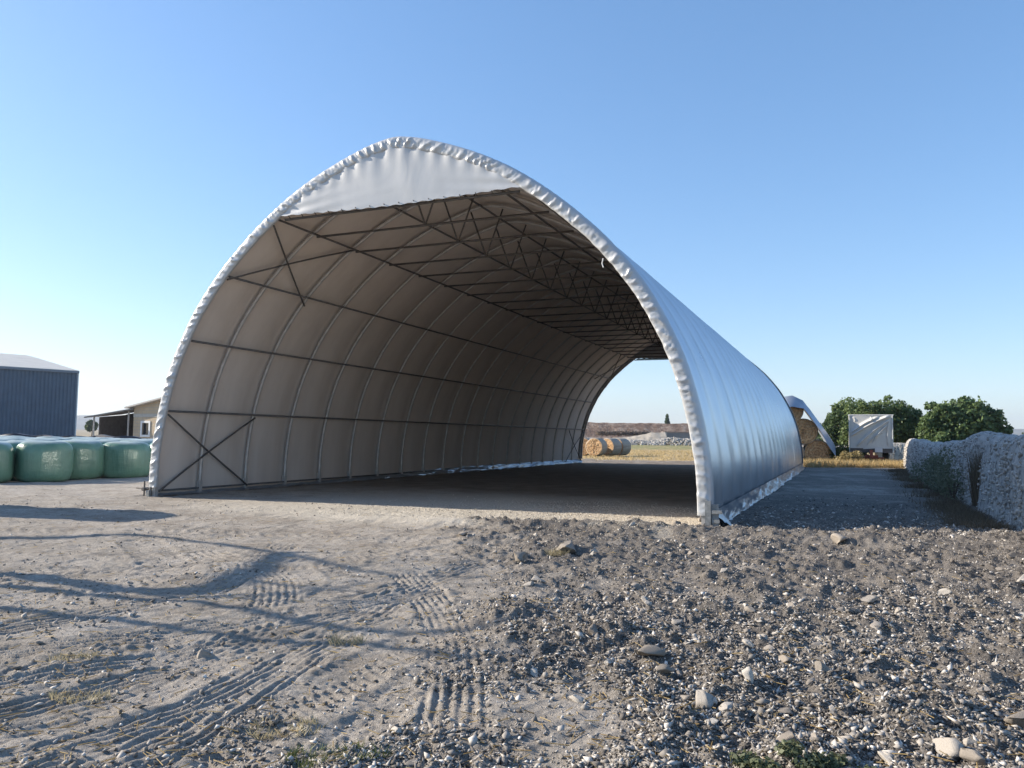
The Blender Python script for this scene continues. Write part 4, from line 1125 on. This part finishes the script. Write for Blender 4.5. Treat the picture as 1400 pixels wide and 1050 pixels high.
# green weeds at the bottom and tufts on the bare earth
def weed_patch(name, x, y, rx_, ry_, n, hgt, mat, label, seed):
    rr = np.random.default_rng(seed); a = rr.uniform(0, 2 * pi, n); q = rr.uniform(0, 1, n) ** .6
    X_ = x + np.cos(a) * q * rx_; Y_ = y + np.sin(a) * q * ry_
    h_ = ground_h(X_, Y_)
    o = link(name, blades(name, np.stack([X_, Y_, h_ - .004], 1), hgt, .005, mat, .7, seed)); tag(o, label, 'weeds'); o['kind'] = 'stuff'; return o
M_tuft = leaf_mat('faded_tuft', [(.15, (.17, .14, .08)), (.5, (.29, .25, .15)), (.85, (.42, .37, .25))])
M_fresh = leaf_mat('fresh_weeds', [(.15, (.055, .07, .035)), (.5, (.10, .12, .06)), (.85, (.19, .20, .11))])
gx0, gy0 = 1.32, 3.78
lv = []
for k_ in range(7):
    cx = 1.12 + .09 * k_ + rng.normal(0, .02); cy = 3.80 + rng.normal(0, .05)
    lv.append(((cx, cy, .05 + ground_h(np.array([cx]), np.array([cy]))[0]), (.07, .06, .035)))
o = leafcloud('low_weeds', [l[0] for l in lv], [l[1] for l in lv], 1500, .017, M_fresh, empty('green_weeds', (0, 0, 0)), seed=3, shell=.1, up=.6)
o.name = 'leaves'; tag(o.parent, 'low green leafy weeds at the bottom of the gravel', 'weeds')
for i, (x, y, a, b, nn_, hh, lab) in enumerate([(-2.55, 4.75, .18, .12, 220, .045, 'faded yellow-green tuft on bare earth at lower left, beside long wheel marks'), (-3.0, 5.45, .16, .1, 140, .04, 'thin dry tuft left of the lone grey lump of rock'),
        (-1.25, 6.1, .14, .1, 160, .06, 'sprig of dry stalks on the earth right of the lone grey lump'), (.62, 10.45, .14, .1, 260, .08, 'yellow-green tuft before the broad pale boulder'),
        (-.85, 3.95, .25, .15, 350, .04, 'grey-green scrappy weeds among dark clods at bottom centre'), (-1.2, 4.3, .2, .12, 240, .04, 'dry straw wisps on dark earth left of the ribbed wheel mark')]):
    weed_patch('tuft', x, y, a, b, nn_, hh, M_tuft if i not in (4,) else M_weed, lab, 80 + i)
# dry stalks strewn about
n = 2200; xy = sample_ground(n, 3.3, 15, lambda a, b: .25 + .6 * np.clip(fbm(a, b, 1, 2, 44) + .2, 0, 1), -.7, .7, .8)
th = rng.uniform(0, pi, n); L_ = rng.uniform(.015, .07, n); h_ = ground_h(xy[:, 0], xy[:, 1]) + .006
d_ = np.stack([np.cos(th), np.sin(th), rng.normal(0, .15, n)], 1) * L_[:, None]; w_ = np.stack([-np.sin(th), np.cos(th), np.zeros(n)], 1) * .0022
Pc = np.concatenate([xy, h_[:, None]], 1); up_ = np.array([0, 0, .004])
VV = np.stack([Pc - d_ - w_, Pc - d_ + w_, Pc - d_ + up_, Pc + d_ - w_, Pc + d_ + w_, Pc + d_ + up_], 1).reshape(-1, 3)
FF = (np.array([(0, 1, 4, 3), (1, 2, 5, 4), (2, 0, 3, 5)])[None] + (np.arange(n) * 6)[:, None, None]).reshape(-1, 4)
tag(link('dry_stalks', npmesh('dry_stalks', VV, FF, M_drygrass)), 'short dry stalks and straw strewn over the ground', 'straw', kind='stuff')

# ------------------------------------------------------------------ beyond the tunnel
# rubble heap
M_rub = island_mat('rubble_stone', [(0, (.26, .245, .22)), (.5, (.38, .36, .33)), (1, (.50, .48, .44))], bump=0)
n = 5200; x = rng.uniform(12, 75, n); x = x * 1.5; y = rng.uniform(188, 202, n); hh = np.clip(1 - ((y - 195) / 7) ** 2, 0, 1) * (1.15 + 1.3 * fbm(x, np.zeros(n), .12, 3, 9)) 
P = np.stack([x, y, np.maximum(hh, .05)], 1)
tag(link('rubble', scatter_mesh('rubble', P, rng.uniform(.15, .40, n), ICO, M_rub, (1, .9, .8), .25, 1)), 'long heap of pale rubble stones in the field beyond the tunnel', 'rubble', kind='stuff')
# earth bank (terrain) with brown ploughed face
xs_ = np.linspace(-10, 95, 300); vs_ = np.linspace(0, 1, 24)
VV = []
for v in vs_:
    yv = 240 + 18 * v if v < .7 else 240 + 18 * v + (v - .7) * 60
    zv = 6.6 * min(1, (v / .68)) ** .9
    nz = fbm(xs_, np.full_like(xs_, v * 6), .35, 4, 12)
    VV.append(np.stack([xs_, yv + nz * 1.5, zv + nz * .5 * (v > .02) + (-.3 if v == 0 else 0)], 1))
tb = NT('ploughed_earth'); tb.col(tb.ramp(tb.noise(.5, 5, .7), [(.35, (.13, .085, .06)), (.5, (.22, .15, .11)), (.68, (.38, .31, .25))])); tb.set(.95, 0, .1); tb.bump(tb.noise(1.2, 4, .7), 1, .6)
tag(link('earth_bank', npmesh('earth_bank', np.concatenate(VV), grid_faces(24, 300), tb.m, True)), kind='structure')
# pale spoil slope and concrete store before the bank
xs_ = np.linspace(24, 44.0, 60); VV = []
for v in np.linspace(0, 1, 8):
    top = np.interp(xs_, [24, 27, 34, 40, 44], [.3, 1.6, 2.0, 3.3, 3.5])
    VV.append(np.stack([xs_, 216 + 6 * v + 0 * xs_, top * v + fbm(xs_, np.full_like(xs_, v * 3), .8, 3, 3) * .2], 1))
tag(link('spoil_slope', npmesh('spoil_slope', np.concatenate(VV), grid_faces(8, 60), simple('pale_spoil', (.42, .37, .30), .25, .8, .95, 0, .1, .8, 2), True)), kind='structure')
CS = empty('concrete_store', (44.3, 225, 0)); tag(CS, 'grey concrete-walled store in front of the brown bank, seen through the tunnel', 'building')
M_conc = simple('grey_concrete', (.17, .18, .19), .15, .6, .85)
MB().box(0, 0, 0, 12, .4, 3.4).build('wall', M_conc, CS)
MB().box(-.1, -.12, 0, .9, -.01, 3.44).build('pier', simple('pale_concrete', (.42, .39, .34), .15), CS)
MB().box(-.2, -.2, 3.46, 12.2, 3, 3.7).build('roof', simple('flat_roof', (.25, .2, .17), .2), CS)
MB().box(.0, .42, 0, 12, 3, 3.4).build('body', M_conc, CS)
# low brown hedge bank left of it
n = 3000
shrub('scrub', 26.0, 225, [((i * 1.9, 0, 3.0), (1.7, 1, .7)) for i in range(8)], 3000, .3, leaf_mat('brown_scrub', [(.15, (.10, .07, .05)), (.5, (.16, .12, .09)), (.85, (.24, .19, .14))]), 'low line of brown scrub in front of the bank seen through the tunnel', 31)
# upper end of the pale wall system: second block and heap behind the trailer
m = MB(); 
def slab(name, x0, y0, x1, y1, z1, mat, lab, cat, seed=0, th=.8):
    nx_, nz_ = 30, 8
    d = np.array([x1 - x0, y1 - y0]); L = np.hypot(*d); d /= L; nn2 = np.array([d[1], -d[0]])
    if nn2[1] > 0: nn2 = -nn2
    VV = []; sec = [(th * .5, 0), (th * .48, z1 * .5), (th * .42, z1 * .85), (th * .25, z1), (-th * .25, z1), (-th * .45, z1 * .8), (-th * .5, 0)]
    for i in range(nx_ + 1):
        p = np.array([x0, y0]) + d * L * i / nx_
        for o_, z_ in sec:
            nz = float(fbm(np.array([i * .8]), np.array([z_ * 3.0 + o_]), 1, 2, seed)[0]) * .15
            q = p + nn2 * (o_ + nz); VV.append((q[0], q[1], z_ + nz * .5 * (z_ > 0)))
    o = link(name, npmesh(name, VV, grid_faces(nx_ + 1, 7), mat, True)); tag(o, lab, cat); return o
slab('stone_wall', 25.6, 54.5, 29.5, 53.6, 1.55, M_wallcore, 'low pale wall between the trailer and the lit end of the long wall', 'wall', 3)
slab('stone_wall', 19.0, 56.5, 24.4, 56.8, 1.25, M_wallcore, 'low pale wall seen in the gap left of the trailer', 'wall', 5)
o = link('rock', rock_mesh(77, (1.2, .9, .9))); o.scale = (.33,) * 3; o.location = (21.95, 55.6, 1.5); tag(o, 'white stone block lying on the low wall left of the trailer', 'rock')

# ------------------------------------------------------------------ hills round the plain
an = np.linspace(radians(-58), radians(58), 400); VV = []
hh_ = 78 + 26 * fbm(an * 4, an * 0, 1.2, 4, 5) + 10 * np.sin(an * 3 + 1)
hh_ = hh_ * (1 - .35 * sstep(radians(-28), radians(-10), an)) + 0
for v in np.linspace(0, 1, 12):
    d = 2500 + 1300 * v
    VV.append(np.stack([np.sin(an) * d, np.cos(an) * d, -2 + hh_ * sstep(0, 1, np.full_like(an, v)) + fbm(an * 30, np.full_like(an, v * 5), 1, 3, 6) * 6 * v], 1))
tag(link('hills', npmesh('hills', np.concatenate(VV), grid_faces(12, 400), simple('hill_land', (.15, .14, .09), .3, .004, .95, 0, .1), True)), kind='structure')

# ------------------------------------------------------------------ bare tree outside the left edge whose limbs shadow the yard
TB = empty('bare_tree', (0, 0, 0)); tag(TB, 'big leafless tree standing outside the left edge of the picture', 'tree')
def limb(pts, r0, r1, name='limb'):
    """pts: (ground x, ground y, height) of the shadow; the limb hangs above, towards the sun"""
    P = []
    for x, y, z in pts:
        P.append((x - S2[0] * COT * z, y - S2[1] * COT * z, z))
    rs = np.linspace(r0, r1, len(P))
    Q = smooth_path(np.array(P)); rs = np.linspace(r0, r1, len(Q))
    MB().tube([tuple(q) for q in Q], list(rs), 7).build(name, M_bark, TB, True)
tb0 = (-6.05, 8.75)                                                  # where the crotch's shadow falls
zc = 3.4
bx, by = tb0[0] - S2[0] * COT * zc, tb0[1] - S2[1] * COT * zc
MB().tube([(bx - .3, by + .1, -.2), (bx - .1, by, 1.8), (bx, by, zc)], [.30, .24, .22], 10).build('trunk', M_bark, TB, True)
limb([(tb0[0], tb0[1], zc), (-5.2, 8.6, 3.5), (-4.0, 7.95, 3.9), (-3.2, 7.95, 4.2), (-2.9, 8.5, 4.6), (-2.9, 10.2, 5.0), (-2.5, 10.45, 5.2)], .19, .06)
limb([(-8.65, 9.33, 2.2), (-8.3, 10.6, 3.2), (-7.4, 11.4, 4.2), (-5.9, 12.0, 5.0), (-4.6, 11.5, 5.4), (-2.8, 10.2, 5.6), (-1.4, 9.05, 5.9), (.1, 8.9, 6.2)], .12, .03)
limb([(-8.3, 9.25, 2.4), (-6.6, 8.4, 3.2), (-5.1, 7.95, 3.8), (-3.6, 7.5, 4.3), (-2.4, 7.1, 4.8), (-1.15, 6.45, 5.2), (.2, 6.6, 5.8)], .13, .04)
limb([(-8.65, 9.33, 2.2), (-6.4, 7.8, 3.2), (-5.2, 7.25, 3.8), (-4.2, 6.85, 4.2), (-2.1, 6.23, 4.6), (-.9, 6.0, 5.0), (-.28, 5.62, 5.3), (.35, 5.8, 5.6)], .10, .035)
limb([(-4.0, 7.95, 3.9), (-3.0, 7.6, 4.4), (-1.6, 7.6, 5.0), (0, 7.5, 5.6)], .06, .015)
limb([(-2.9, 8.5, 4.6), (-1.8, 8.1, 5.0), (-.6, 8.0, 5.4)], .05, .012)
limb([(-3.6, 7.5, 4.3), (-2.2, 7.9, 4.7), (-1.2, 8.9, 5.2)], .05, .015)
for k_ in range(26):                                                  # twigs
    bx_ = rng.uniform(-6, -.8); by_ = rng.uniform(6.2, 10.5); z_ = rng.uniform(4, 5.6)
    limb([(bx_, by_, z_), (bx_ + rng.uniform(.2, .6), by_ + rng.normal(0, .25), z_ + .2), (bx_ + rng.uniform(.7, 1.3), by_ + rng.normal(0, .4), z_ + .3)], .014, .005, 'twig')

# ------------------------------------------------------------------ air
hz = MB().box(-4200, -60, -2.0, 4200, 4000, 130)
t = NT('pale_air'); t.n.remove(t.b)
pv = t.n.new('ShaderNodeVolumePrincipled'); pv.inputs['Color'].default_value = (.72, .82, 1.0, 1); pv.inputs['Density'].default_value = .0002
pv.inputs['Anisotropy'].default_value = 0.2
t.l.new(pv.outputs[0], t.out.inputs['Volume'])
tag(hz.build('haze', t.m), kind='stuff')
================================
> **What is expected**: Provide the count, and nothing else, of lines in the data above where the word "picture" occurs.

> **Output of the task**: 2